Avrupa Birliği (AB) Konseyi Başkanı Charles Michel, Münih Güvenlik Konferansı’nda yaptığı konuşmada, “Büyük soru, Rusya’nın diyalog isteyip istemediği.” ifadesini kullandı.
Birkaç gün önce Rusya Devlet Başkanı Vladimir Putin’in sözleri dolayısıyla umut atmosferi oluştuğunu belirten Michel, “Ancak eylemleri, devam eden askeri yığınak ve bugün de dahil olmak üzere Donbas’ta ciddi olaylar haline dönüştü. Rusya, füze denemeleri yaparken ve asker yığmaya devam ederken sonsuza kadar zeytin dalı uzatmaya devam edemeyiz.” diye konuştu.
Michel, Rusya’nın Ukrayna’ya saldırmasının ciddi yaptırımları olacağını yineledi.
Putin, Almanya Başbakanı Olaf Scholz ile görüşmesinde, Minsk Anlaşması dışında alternatif olmadığı yönünde ifadeler kullanmıştı.
Rusya ve Çin, dünya düzenini yeniden tanımlamak istiyor
AB Dış İlişkiler ve Güvenlik Politikası Yüksek Temsilcisi Josep Borrell de Rusya ve Çin tarafından 4 Şubat’ta yayımlanan ortak bildiriye atıfta bulunarak “Bir anlatı kavgasıyla karşı karşıyayız. Bu kavganın bir kısmı dünya düzenini yeniden tanımlama girişimidir.” dedi.
“Rusya ve Çin için sadece devletler egemendir, halklar değil.” ifadesini kullanan Borrell, iki ülkenin dünya düzenini etki alanlarıyla tanımlayan büyük imparatorlukların 19. yüzyıldaki dünyasına geri dönmek istediklerini savundu.
Borrell, “Buna karşı çıkmalıyız. 21. yüzyılın dünyasında hareket etmeli ve 20. yüzyılın hatalarını tekrar etmekten kaçınmalıyız.” ifadesini kullandı.
Rusya ve Çin revizyonizmine karşı çıkılması gerektiğini ifade eden Borrell, “Çünkü bu dayatılırsa insan haklarının önemi kalmaz.” değerlendirmesini yaptı.

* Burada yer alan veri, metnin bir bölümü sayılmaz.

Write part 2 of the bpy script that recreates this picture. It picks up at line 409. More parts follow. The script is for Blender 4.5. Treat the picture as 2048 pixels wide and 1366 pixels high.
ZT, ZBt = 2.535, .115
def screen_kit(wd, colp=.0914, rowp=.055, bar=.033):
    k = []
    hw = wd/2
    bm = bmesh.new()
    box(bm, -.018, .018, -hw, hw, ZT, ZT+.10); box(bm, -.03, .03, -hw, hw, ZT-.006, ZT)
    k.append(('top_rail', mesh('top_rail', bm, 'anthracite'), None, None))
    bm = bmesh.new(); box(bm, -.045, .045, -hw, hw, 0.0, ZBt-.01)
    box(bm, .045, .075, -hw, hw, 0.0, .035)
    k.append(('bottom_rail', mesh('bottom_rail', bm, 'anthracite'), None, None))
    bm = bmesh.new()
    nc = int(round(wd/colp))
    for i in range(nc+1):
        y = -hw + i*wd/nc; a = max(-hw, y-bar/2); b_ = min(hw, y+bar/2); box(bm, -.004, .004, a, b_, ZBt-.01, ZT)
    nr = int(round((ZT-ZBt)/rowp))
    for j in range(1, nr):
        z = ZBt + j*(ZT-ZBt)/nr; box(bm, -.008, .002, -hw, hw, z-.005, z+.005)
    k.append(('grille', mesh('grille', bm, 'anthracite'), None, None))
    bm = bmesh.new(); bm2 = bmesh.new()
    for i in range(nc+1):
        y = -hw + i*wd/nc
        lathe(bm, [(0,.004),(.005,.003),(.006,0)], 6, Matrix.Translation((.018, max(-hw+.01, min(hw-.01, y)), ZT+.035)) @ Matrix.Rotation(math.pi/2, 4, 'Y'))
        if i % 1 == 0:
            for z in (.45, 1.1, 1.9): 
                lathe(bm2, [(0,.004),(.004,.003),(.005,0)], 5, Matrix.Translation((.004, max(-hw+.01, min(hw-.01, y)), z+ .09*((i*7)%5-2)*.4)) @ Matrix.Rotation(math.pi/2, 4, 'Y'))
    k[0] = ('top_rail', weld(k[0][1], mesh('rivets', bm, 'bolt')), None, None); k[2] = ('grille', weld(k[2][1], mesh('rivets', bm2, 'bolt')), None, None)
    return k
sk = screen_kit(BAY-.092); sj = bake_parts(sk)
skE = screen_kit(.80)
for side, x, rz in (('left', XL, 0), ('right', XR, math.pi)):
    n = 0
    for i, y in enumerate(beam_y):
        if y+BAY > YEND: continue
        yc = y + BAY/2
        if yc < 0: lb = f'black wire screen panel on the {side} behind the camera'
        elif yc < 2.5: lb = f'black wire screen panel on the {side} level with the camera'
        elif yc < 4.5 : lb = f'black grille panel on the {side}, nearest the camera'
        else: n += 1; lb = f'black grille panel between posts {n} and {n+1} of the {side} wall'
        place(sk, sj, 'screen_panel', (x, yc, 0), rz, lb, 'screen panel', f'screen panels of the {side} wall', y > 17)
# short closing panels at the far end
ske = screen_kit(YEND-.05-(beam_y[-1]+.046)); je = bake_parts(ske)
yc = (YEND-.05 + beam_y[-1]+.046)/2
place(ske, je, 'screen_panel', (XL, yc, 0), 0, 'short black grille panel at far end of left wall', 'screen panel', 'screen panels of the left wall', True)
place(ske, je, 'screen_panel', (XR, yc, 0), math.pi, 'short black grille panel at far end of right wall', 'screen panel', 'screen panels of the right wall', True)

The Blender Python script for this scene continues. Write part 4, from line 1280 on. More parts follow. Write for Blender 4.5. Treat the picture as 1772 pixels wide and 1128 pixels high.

Borrell, AB için müdahale gerektiren iki güvenlik sorunu bulunduğunu, Ukrayna’ya yönelik olanın acil tepki gerektirdiğini, orta vadede ise AB’nin Stratejik Pusulası’nı gözden geçirerek ortak ilke ve standartları ile savunma yeteneklerini artırması gerektiğini kaydetti.